Monday, November 26, 2012

The Extinction of a Species - For Soup

For the vast majority of us who have never eaten shark fin soup, or even thought of it, this may seem like a bit of a yawn. In reality, though, it is anything but.

Shark fin soup is a delicacy in China and other Asian countries meant to bring good fortune to those who eat it and to demonstrate the wealth and importance of the host who serves it. But in order to fill the bowls of this supposed delicacy, 70 million sharks are killed, indiscriminately, every year.
When the sharks are caught they are hauled into the boat and the fins are cut from its body. The finless shark is then thrown into the ocean, where it either drowns or is eaten by other predators. This is animal abuse of the highest order and from this perspective alone is enough to justify the ban on shark fins everywhere on the planet, but this argument also misses the real point:

When we get into a war of words about what it crueler, killing sharks versus killing pigs, chickens and cows, found in slaughterhouses all over the World, we miss the point. New proposed laws (for any species, not just sharks) are trying to address the fact that we are in the middle of the greatest mass extinction in millions of years and we humans are the cause of the vast majority of those.

If we, as a species, don't do something to protect the sharks then many of the world's shark populations are headed for extinction.

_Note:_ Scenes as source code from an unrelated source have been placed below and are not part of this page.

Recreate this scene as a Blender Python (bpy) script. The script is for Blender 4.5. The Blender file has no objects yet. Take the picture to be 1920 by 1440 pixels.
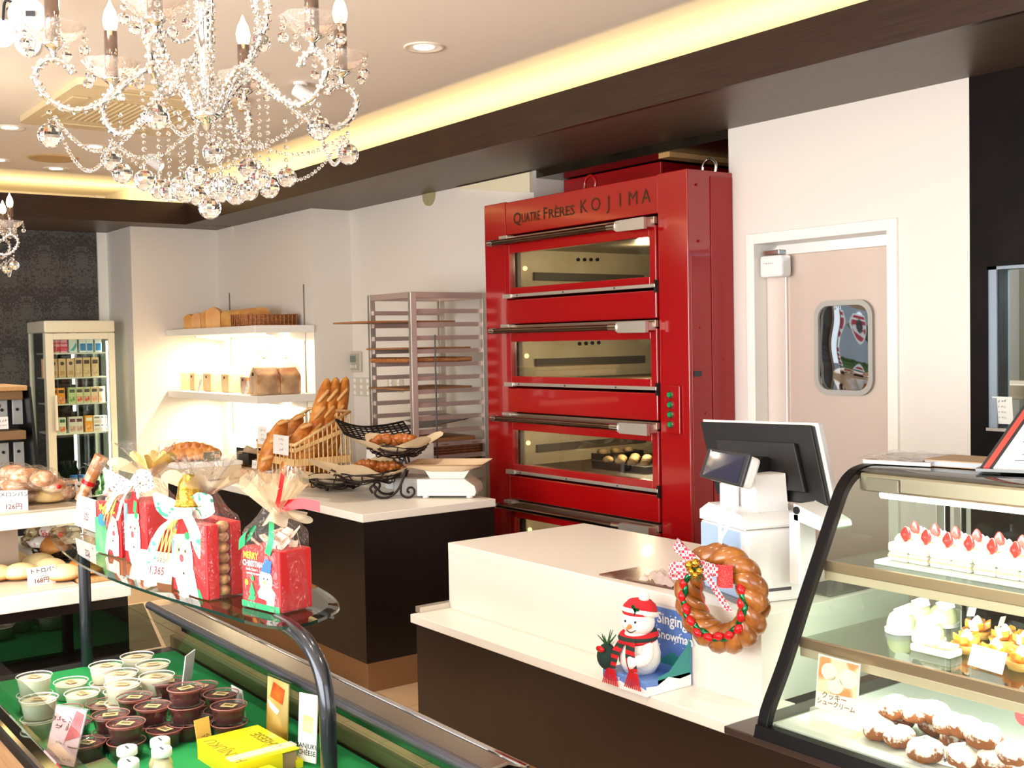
import bpy, bmesh, math, random
from mathutils import Vector, Matrix, Euler
random.seed(7)
PI = math.pi
S = bpy.context.scene
COL = S.collection

# ---------------------------------------------------------------- camera
EYE = Vector((0, 0, 1.65))
CR = Vector((0.59470899, 0.80371734, -0.01896479))
CU = Vector((-0.0182351, 0.03706922, 0.99914631))
CF = Vector((-0.80373422, 0.59385547, -0.03670127))
FPX = 2148.76
cam_d = bpy.data.cameras.new('camera')
cam = bpy.data.objects.new('camera', cam_d)
COL.objects.link(cam)
mw = Matrix((CR, CU, -CF)).transposed().to_4x4()
mw.translation = EYE
cam.matrix_world = mw
cam_d.sensor_fit = 'HORIZONTAL'
cam_d.sensor_width = 36.0
cam_d.lens = FPX / 1920 * 36.0
cam_d.clip_start = 0.02
S.camera = cam

# ---------------------------------------------------------------- view, world, daylight
S.view_settings.view_transform = 'Standard'
S.view_settings.look = 'None'
S.view_settings.gamma = 1.0
S.view_settings.exposure = 0.19
S.view_settings.use_curve_mapping = False
S.cycles.max_bounces = 12
S.cycles.transparent_max_bounces = 24
S.cycles.transmission_bounces = 10
S.cycles.glossy_bounces = 5
S.cycles.diffuse_bounces = 4
S.cycles.caustics_reflective = False
S.cycles.caustics_refractive = False
S.cycles.sample_clamp_indirect = 6.0
S.cycles.use_denoising = True
try:
    S.cycles.denoiser = 'OPENIMAGEDENOISE'
except Exception:
    pass
W = bpy.data.worlds.new('sky')
S.world = W
W.use_nodes = True
W.node_tree.nodes['Background'].inputs[0].default_value = (0.86, 0.93, 1.0, 1)
W.node_tree.nodes['Background'].inputs[1].default_value = 1.2

def area(name, loc, target, sx, sy, power, col=(1, 1, 1), spread=180):
    l = bpy.data.lights.new(name, 'AREA')
    l.shape = 'RECTANGLE'; l.size = sx; l.size_y = sy
    l.energy = power; l.color = col; l.spread = math.radians(spread)
    o = bpy.data.objects.new(name, l); COL.objects.link(o)
    o.location = loc
    d = Vector(target) - Vector(loc)
    o.rotation_euler = d.to_track_quat('-Z', 'Y').to_euler()
    return o

WARM = (1.0, 0.82, 0.58)
# daylight entering by the shop-front windows behind the camera
area('daylight_front', (-2.3, -2.45, 1.45), (-2.3, 4, 1.0), 5.6, 2.3, 350, (1.0, 0.985, 0.96))
area('added_side_daylight', (2.38, 0.2, 1.45), (-6, 2.0, 1.2), 3.6, 2.3, 85, (1.0, 0.985, 0.96))  # added side light; the right wall was opened to suit it
# warm cove light in the trough along both beams
def strip_light(name, loc, length, along, tilt, power, col):
    l = bpy.data.lights.new(name, 'AREA'); l.shape = 'RECTANGLE'; l.size = length; l.size_y = 0.06; l.energy = power; l.color = col
    o = bpy.data.objects.new(name, l); COL.objects.link(o); o.location = loc
    o.rotation_euler = (PI - tilt, 0, 0) if along == 'x' else (PI - tilt, 0, PI / 2)
    return o
COVE = (1.0, 0.72, 0.28)
strip_light('cove_long', (-4.2, 3.60, 2.68), 9.4, 'x', 0.25, 46, COVE)
strip_light('cove_short', (-9.2, 0.6, 2.68), 5.8, 'y', 0.25, 34, COVE)

# ---------------------------------------------------------------- pixel to point on a real plane
def ray(px, py):
    return CF + CR * ((px - 960) / FPX) - CU * ((py - 720) / FPX)
def az(px, py, z):
    d = ray(px, py); return EYE + d * ((z - EYE.z) / d.z)
def ax(px, py, x):
    d = ray(px, py); return EYE + d * (x / d.x)
def ay(px, py, y):
    d = ray(px, py); return EYE + d * (y / d.y)

# ---------------------------------------------------------------- materials
def lin(c):
    def f(v):
        return v / 12.92 if v <= 0.04045 else ((v + 0.055) / 1.055) ** 2.4
    if isinstance(c, str):
        c = c.lstrip('#'); c = [int(c[i:i + 2], 16) / 255 for i in (0, 2, 4)]
    return (f(c[0]), f(c[1]), f(c[2]), 1)

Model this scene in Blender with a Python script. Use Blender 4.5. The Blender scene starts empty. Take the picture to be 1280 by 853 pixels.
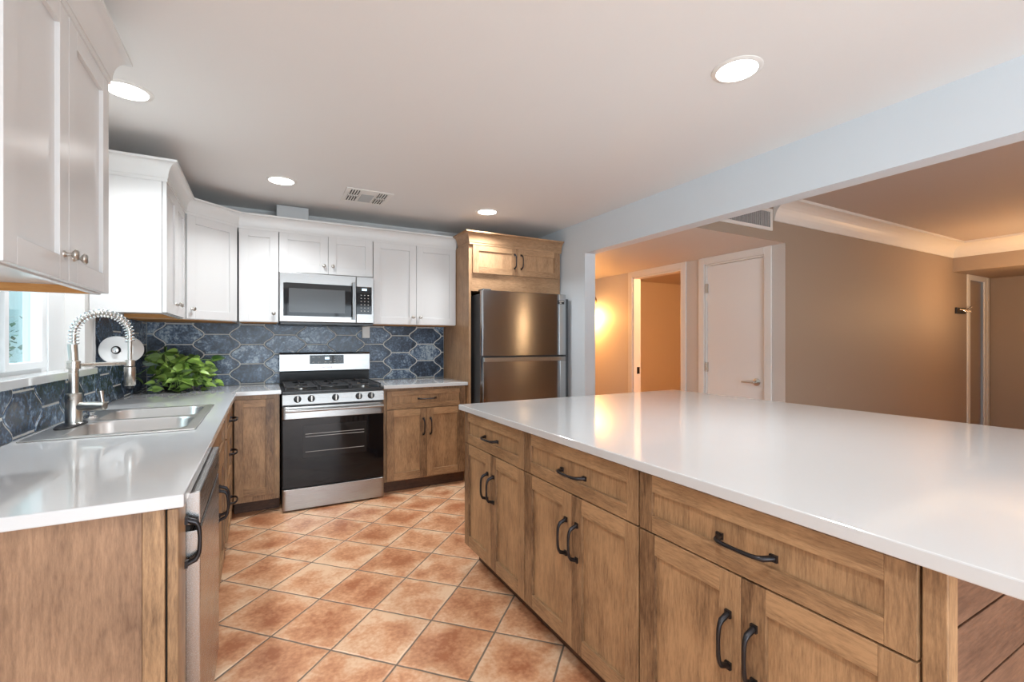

When extinction is a consequence, any tradition, no matter how entrenched in a culture, must change. This seems to demonstrate a strange conflict among us as fellow human beings. Some understand our moral responsibility not to hunt a species to extinction, where others seem totally indifferent to the consequences of killing 70 million sharks per year even when the imminent extinction of a species exists.

My plea to the people who would drive a species to extinction is to ask them to consider what they are doing to sharks and by extension to rhinos, tigers, bears and a myriad of other species that are on the brink of extinction because cultural tradition demands their rampant poaching. In other words, the poaching of endangered species will end only when the demand for those endangered species' body parts ends.

I have a fervent hope that those who currently consume endangered species' body parts will recognize that their tradition will end in one of two ways, either voluntarily while there are still sharks in the ocean, or involuntarily, when there are no more sharks, and therefore no more shark fins to fill bowls of soup.